Pakistani climber Sajid Ali Sadpara has made history by scaling some of Earth's tallest peaks, but perhaps his greatest accomplishment is his cleanup effort on K2 in the summer of 2023.
Last July, Sadpara and his team of four spent a month picking up ropes, tents, and depleted oxygen canisters abandoned by other climbers on the second-highest mountain in the world.

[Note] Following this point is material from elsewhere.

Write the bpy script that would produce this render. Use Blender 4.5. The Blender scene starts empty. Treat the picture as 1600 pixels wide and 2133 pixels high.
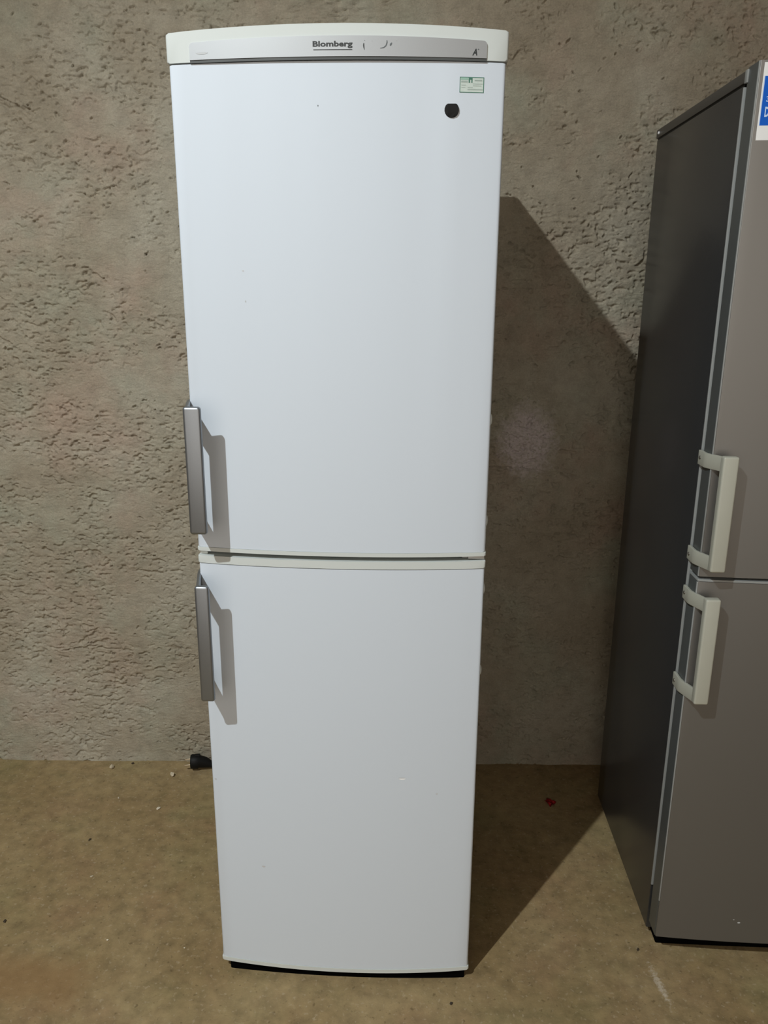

They accrued as much as 200 kilograms (440 pounds) of litter in a week, per the Agence France-Presse.
"K2 is no longer as beautiful as it once used to be," Abbas Sadpara, an unrelated veteran mountaineer, told AFP at K2 Basecamp. "We have destroyed its beauty with our own hands."
The mountain, which got its name from British surveyors in 1856 who identified it as the second peak of the Karakoram range, formed 50 million years ago in what is now the Gilgit-Baltistan region of northeastern Pakistan.
It can sustain winds up to 200 kilometers per hour (124 mph) and temperatures as low as minus-60 degrees Celsius (minus-76 Fahrenheit), making trash collection extremely difficult.
Sadpara's cleanup efforts served to preserve K2's natural beauty and also honor his late father, Ali Sadpara, who died while ascending the mountain in 2021 with his son and two other climbers.
Deserted equipment has become a problem following the explosion in popularity of mountain tourism, according to Central Karakoram National Park ecologist Yasir Abbas, who ran a campaign that removed 1,600 kilograms of litter from K2 in 2022.
"Commercial companies, they take in more equipment," he told AFP. "If more people go to climb, there will be more waste."
Conditions are no different on Mount Everest, as the world's tallest mountain has also seen a rise in gear and garbage dumped by mountaineers.
Sadpara acknowledged the challenge of climbing K2 and that, for many hikers, picking up after themselves becomes secondary to simply surviving. However, he added that part of mountain climbing's allure is the "mental peace" it brings and that the sight of refuse can alter the experience.
"I'm doing it from my heart," Sajid Sadpara said of his actions. "This is our mountain. We are the custodians."